В то время "помещичья жизнь" уже уходила в область прошлого, маленькое Калабриево (родовое именьице мужа М.Н.) если и давало какой-нибудь доход, то разве управляющему -- хитрому деревенскому кулачку, -- а расходов требовало не меньше любой дачи. От своих коров покупалось масло в деревне, от своих лошадок ездили с ямщиками и т.п. Но уклад там -- особенно благодаря уцелевшим от старых времен няне, прежним навыкам и привычкам -- был такой, как будто мы жили во времена Аксакова. И там забывались Москва, и Петербург, и наши дела, и работы -- и мы временно чувствовали себя как бы в старинном романе...
Калабриево было бы идеальной декорацией для тургеневского "Фауста": именно тургеневский уголок. Небольшой белый дом, насчитывавший больше ста лет, утопавший в сирени, стоял на самом берегу реки, к которой прямо с балкона вела дорожка шагов в пятьдесят и спуск с лесенкой к купальне. На противоположном берегу расстилались поля, вправо виднелась высокая белая церковь старинного села Троица на Нерли. Кругом дома шел огромный сад со старыми кедрами, в которых жили белки, и великолепными серебристыми тополями, совсем розовыми на закате. Сад незаметно переходил в рощи -- сосновую, березовую, -- тянувшиеся по высокому берегу реки, а внизу все заросло белым кружевным тысячелистником, золотыми купальницами и мохнатыми камышами. В рощах были просветы, "комнаты", то просто лужайки густой душистой травы, то поля овса или ржи -- золотистые или голубоватые ковры. Позади дома был большой квадратный двор, тоже заросший густой травой и окруженный флигелями и службами кухня, баня, сараи, в которых хранилась, между прочим, карета екатерининских времен... Тут же были ворота -- въезд с большой дороги. Но езды было не очень много: до ближайшей железнодорожной станции считалось больше пятидесяти верст, до пароходной пристани уездного города Калязина -- двадцать. Протянется воз с сеном, проедет тарантас с бубенцами, редко -- кто-нибудь из Калязина или из соседнего имения, например, от Юрьевых, за семь верст: это уже событие.
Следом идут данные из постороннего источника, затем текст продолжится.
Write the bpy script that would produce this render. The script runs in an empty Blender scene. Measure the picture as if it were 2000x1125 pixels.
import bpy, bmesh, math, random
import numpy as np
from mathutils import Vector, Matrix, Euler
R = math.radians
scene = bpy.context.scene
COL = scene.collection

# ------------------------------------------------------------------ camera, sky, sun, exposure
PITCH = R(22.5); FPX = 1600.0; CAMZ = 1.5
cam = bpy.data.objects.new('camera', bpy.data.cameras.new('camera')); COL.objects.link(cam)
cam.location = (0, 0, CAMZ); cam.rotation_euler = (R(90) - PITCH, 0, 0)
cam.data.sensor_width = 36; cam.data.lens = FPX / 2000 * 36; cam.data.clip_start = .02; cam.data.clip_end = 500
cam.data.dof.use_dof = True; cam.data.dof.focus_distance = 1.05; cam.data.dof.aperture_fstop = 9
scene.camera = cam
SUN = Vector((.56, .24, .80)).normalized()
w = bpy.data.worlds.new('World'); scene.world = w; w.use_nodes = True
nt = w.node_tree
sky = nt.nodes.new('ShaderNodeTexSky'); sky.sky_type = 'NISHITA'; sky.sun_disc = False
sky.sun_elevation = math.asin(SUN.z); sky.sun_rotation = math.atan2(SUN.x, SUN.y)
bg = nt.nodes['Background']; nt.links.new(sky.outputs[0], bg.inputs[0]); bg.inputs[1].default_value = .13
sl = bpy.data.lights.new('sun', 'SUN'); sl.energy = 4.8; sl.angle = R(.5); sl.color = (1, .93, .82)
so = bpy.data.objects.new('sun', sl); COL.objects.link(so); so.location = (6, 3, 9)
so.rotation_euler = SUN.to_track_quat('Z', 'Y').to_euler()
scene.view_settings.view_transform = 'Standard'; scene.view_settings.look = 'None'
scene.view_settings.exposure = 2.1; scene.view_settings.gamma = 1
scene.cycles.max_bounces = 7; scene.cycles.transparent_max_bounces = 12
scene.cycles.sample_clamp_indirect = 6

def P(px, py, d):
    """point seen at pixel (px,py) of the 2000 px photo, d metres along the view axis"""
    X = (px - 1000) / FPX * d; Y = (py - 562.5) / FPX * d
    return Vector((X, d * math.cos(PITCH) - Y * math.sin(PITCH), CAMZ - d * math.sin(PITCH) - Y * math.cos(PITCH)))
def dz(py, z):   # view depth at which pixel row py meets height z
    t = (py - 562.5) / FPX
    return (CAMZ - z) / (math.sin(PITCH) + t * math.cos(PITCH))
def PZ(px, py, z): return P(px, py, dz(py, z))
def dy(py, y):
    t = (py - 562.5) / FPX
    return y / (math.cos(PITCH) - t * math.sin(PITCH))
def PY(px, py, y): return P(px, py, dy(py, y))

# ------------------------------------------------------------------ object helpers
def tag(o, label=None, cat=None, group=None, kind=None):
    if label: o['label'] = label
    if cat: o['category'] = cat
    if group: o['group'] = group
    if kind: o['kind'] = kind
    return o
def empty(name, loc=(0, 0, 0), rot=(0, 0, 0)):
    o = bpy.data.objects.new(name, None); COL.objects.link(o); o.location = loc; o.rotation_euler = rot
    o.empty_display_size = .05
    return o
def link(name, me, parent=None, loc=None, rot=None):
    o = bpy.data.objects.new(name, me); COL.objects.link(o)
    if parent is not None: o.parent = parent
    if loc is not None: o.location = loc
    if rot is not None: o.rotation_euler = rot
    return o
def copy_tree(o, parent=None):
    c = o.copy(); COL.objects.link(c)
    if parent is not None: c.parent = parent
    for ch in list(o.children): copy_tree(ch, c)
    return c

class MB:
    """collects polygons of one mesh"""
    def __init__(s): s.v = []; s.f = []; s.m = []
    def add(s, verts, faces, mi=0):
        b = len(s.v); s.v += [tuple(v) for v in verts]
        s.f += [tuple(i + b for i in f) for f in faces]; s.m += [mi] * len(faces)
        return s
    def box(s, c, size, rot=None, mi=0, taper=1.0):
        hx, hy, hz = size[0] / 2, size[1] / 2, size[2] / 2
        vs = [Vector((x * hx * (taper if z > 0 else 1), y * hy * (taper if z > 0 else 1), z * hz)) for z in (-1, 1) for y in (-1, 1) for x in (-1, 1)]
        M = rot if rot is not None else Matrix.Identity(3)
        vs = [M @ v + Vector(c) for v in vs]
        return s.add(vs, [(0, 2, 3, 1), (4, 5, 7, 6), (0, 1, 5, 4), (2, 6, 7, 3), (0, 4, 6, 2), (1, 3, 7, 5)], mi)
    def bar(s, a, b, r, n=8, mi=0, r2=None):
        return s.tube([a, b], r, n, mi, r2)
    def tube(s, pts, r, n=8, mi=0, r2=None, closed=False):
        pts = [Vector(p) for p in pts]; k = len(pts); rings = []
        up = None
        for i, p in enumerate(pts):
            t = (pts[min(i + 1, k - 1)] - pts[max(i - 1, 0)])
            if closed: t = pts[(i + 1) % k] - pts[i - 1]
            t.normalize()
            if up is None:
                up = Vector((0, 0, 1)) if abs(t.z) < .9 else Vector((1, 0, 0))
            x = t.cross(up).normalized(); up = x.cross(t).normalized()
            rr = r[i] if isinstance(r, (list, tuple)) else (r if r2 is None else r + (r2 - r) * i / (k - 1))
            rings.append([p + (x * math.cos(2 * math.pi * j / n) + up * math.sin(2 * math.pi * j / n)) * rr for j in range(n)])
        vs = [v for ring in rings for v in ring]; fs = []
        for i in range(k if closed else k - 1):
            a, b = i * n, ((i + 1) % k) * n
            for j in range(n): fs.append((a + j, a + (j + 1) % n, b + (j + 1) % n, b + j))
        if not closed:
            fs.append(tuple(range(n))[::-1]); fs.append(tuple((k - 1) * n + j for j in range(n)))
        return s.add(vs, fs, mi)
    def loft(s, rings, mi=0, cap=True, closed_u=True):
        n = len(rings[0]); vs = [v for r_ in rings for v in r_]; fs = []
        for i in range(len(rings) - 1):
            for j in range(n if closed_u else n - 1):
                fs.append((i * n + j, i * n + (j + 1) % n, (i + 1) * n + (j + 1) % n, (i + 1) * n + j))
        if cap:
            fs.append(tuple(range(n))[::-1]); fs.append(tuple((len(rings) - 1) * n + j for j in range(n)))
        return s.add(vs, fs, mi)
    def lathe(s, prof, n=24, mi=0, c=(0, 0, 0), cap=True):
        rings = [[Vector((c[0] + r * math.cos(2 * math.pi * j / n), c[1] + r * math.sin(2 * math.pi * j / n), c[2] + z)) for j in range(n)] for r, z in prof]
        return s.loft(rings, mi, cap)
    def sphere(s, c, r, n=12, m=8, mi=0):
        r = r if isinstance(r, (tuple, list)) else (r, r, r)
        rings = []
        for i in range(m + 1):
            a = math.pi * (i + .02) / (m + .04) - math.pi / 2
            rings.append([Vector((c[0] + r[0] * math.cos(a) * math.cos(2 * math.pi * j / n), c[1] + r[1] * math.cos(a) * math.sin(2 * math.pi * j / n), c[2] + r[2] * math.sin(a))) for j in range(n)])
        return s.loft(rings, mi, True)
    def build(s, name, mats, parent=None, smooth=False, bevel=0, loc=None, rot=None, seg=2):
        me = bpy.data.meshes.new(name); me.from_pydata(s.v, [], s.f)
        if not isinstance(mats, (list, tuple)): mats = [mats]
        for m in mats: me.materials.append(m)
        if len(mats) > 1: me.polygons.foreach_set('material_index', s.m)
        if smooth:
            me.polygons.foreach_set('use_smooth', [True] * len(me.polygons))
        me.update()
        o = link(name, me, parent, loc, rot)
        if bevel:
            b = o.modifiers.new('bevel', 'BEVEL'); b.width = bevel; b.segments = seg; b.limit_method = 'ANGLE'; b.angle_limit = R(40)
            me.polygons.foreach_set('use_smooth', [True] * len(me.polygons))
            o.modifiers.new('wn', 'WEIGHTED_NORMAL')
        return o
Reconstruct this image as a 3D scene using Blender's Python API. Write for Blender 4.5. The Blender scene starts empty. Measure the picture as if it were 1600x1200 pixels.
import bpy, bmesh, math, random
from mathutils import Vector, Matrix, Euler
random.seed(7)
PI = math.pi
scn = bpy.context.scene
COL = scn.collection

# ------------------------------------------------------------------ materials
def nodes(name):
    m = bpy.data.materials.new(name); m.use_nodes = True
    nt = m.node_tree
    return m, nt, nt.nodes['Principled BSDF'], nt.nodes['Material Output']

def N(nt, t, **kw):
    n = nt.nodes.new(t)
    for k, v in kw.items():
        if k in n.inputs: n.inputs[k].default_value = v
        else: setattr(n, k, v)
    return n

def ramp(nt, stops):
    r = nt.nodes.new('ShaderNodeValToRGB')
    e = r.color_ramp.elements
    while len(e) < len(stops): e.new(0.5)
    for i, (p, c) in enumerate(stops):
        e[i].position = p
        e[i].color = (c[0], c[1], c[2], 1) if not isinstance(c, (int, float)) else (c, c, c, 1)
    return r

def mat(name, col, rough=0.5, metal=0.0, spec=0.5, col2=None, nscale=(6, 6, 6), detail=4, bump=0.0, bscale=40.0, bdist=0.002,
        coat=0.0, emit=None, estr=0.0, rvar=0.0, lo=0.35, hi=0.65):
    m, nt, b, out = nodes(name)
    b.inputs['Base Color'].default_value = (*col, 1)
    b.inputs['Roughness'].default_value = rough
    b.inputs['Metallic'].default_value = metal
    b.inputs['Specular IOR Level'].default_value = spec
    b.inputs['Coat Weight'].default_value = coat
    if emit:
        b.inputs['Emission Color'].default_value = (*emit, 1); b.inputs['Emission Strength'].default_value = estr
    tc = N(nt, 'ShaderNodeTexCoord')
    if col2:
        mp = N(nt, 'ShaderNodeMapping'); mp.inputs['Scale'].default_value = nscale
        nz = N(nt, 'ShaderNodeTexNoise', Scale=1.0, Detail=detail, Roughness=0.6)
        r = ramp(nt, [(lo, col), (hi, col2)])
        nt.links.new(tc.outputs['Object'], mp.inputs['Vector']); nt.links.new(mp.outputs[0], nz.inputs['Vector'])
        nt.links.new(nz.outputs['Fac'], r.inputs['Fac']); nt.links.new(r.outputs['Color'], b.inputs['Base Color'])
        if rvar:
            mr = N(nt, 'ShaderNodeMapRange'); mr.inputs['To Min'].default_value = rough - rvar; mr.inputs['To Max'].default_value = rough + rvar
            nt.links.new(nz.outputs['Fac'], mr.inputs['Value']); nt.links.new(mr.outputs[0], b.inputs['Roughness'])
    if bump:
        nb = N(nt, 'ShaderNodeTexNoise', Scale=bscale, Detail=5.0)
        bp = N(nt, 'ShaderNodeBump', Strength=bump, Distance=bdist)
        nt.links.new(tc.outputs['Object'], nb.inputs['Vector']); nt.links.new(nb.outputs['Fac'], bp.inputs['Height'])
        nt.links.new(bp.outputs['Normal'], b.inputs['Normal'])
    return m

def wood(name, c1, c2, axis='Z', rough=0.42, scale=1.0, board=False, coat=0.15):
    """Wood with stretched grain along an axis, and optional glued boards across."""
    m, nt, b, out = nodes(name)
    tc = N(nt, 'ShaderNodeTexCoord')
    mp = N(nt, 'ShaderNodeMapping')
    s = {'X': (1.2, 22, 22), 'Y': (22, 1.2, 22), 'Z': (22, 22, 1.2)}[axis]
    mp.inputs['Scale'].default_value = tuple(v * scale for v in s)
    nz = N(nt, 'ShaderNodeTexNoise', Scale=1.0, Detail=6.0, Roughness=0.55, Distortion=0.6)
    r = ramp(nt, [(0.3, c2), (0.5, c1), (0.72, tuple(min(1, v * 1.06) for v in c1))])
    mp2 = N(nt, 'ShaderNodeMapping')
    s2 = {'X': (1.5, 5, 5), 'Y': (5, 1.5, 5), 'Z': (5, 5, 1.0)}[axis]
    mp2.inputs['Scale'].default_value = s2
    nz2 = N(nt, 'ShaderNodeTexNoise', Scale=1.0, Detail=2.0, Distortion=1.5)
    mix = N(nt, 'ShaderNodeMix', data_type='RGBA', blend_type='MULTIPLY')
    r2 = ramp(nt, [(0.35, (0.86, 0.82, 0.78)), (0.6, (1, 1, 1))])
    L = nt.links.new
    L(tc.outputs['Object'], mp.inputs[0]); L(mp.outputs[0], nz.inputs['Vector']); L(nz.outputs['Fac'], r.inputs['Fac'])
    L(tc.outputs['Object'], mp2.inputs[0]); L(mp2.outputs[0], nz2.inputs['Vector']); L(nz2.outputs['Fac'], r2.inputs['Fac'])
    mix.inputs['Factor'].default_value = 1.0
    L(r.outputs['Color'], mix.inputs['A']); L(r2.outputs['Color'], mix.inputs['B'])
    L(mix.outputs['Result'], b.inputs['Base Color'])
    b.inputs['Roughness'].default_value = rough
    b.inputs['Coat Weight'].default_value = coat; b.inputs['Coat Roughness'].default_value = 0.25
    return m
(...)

Дом был невелик, но просторен и удобен. С антресолями, с комнатами, еще по старине носившими разные названия: угловая, токарная, красная, девичья... В окнах столовой, выходивших на террасу, вставлены были пестрые стекла: малиновые, лиловые, желтые, синие. Во время заката солнечные лучи падали как раз сквозь них и раскрашивали стоявшие на столе огромные букеты -- в мае белой сирени и ландышей, в июне ночных фиалок, в июле белых роз и Табаков, делая их фантастически пестрыми. Обстановка была старинная. В полосатой гостиной висели потемневшие картины, изображавшие бури и кораблекрушения, так не вязавшиеся с мирной атмосферой всего дома, словно их повесили нарочно как напоминание о житейских треволнениях... Алебастровые вазы стояли на колонках у стен. В столовой была копия "Мадонны" Рафаэля, писанная когда-то домашним живописцем, а в токарной -- портрет красивого человека в белом мундире екатерининских времен, это был Новосильцев, когда-то посол в Италии. Существовал рассказ, что, когда ему туда прислали план этого имения, он обратил внимание, что его очертания точно совпадают с очертаниями Калабрии, и послал распоряжение, чтобы имение называлось "Калабриево" -- оттуда это необычное название. В шкафах попадались книги XVIII века с засушенными среди страниц розами. В горках -- фарфоровые пастушки, веера, флакончики для духов, порт-букеты, давно вышедшие из употребления.